The last few months have been challenging and emotional for our beloved Burbank community. We have been overwhelmed by grief, fear, and outrage, but we also recommitted to each other, especially to those who are the future of this country – our students. As the class of 2020 moves onto the next chapter of their lives, we invite you to make a toast in their honor:

  • We salute students like Ariana, a recent John Burroughs High School graduate. She decided to address mental health with the play she wrote and produced after several students took their own lives and consequently changed how students talk about mental health in public.

  • We toast to students Nic and Carter, who studied film and theater in high school. Both will be studying film production in college at their dream schools. With an ever-growing need for new talent and more than 800,000 employees in Los Angeles County alone, the entertainment industry is an exciting career option for Nic, Carter, and many students like them.

  • We celebrate students like Jacob, Eli, Abby, Madison, Lily, Azat, NehaNina, and many others, who have been part of the robust arts community in Burbank Unified School District classrooms.

We invite you to read their stories and see the undeniable effect that arts education has had on these young people’s academic achievement, mental health, and career. Yet, this may be the last generation of our students to benefit from arts education if we do not act quickly.

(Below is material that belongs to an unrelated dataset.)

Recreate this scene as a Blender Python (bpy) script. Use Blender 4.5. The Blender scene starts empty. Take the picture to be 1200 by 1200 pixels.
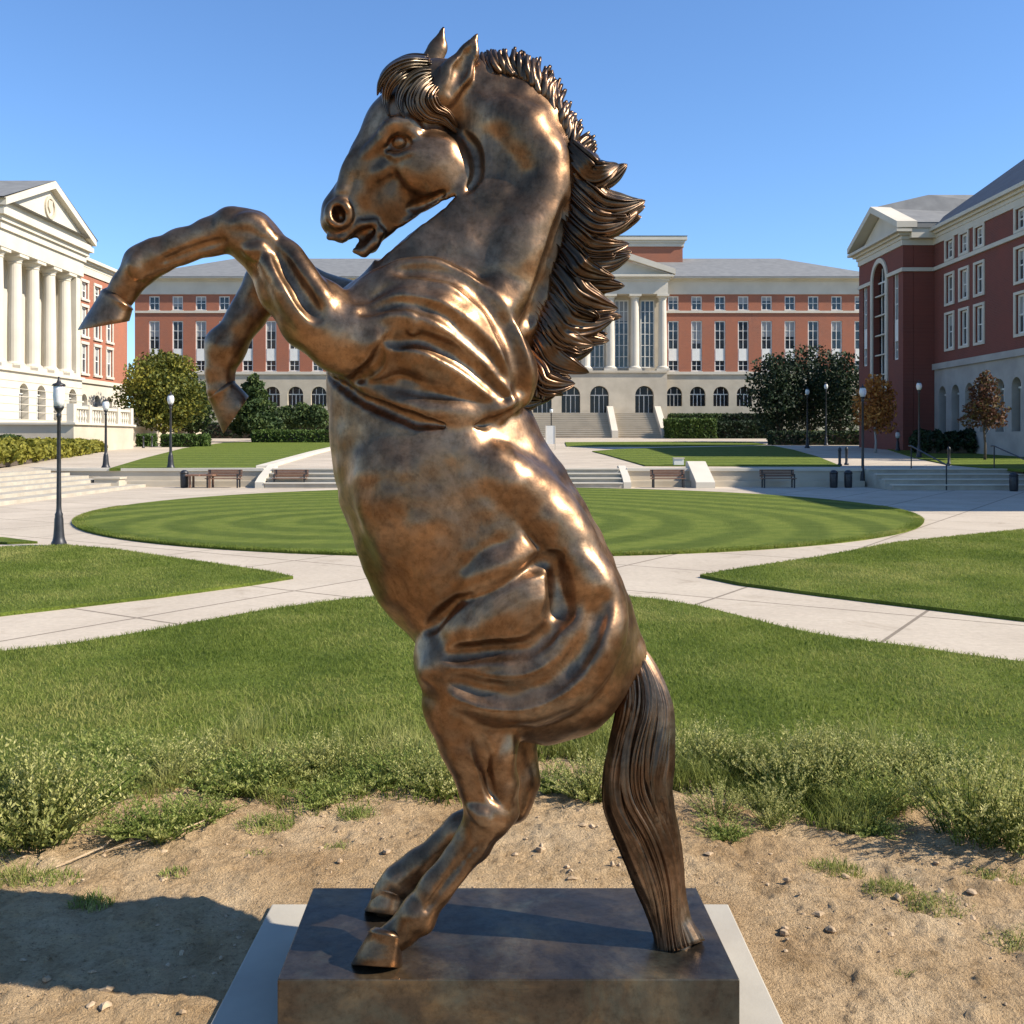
import bpy, math, random
import numpy as np
from mathutils import Vector, Matrix

random.seed(7)
RS = np.random.RandomState(11)
sc = bpy.context.scene
COL = sc.collection
R = math.radians

# ------------------------------------------------------------------ camera, sky, sun, exposure
CAM_H, FPX, HOR = 1.8, 1200.0, 515.0      # eye height, focal length and horizon in photo pixels
cam = bpy.data.objects.new('camera', bpy.data.cameras.new('camera'))
COL.objects.link(cam)
cam.location = (0, 0, CAM_H)
cam.rotation_euler = (R(90), 0, 0)
cam.data.sensor_width = 36
cam.data.lens = 36.0 * FPX / 1200.0
cam.data.shift_y = -(600 - HOR) / 1200.0
cam.data.clip_start = 0.05
cam.data.clip_end = 3000
sc.camera = cam

SUN_EL, SUN_DIR = R(38), Vector((-1.0, 0.25, 0)).normalized()   # way the light travels on the ground
world = bpy.data.worlds.new('World')
sc.world = world
world.use_nodes = True
wn = world.node_tree
sky = wn.nodes.new('ShaderNodeTexSky')
sky.sky_type = 'NISHITA'
sky.sun_disc = False
sky.sun_elevation = SUN_EL
sky.sun_rotation = math.atan2(-SUN_DIR.x, -SUN_DIR.y)
sky.air_density = 1.0
sky.dust_density = 0.0
sky.ozone_density = 8.5
sky.altitude = 0
bg = wn.nodes['Background']
bg.inputs['Strength'].default_value = 0.125
wn.links.new(sky.outputs[0], bg.inputs[0])
sl = bpy.data.lights.new('sun', 'SUN')
sl.energy = 5.0
sl.angle = R(0.55)
sl.color = (1.0, 0.92, 0.80)
sun = bpy.data.objects.new('sun', sl)
COL.objects.link(sun)
d = Vector((SUN_DIR.x * math.cos(SUN_EL), SUN_DIR.y * math.cos(SUN_EL), -math.sin(SUN_EL)))
sun.rotation_euler = d.to_track_quat('-Z', 'Y').to_euler()
sun.location = (30, -10, 30)
sc.view_settings.view_transform = 'Standard'
sc.view_settings.look = 'None'
sc.view_settings.exposure = 0.76
sc.view_settings.gamma = 1.0
sc.cycles.max_bounces = 6
sc.cycles.transparent_max_bounces = 8


# ------------------------------------------------------------------ geometry helpers
def at(px, py, Y):
    """the point that stands Y metres away along the line of sight of a spot measured in the photograph"""
    return Vector(((px - 600) / FPX * Y, Y, CAM_H - (py - HOR) / FPX * Y))


def gp(px, py, z=0.0):
    Y = FPX * (CAM_H - z) / (py - HOR)
    return Vector(((px - 600) / FPX * Y, Y, z))


T_Y, T_Z, T_S = 39.5, 0.65, 0.022           # the upper terrace: front edge, height, slope


def tz(Y):
    return T_Z + T_S * max(0.0, Y - T_Y)


def tp(px, py):
    Y = (CAM_H - T_Z + T_S * T_Y) / (T_S + (py - HOR) / FPX)
    return Vector(((px - 600) / FPX * Y, Y, tz(Y)))


def link(name, me, mat=None, parent=None):
    o = bpy.data.objects.new(name, me)
    COL.objects.link(o)
    if mat is not None:
        me.materials.append(mat)
    if parent is not None:
        o.parent = parent
    return o


def mesh_np(V, F, smooth=False):
    """V (n,3), F (m,k) arrays -> mesh"""
    V = np.asarray(V, dtype=np.float32)
    F = np.asarray(F, dtype=np.int32)
    me = bpy.data.meshes.new('mesh')
    me.vertices.add(len(V))
    me.vertices.foreach_set('co', V.ravel())
    k = F.shape[1]
    me.loops.add(F.size)
    me.loops.foreach_set('vertex_index', F.ravel())
    me.polygons.add(len(F))
    me.polygons.foreach_set('loop_start', np.arange(0, F.size, k, dtype=np.int32))
    me.polygons.foreach_set('use_smooth', np.full(len(F), smooth))
    me.update(calc_edges=True)
    return me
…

As our school district faces steep budget gaps, arts education will suffer deep losses. Take music programs, for example. This fall, our school district will have to eliminate three music teachers’ positions, effectively reducing our children’s exposure to elementary music education by 60%. Countless studies prove the positive benefits of music education. It is one of the first and most rudimentary tools children use to develop their language-learning and problem-solving skills. According to PBS , “Students in elementary schools with superior music education programs scored around 22 percent higher in English and 20 percent higher in math scores on standardized tests, regardless of socioeconomic disparities among the schools or school districts.” Our children deserve more and they deserve better from us.

The devastating impact of these changes will make a generational change to public education. At a time when the social and emotional needs of ALL children are at a historic level of crisis, we will not be able to support them. The cuts are still real, they are deep, and our children stand to lose the most.

The future may be uncertain, but our children must continue to learn and thrive. We must continue investing in the future generations of creative professionals because it is through songs, dance, plays, poems, and paintings that children grieve the loss of their freedom and celebrate its return.

As we celebrate our students and their achievements, we are reminded that their success was made possible by people like you. The donation you make today will impact the youth of tomorrow. There are many difficult days ahead, but together we will get through this.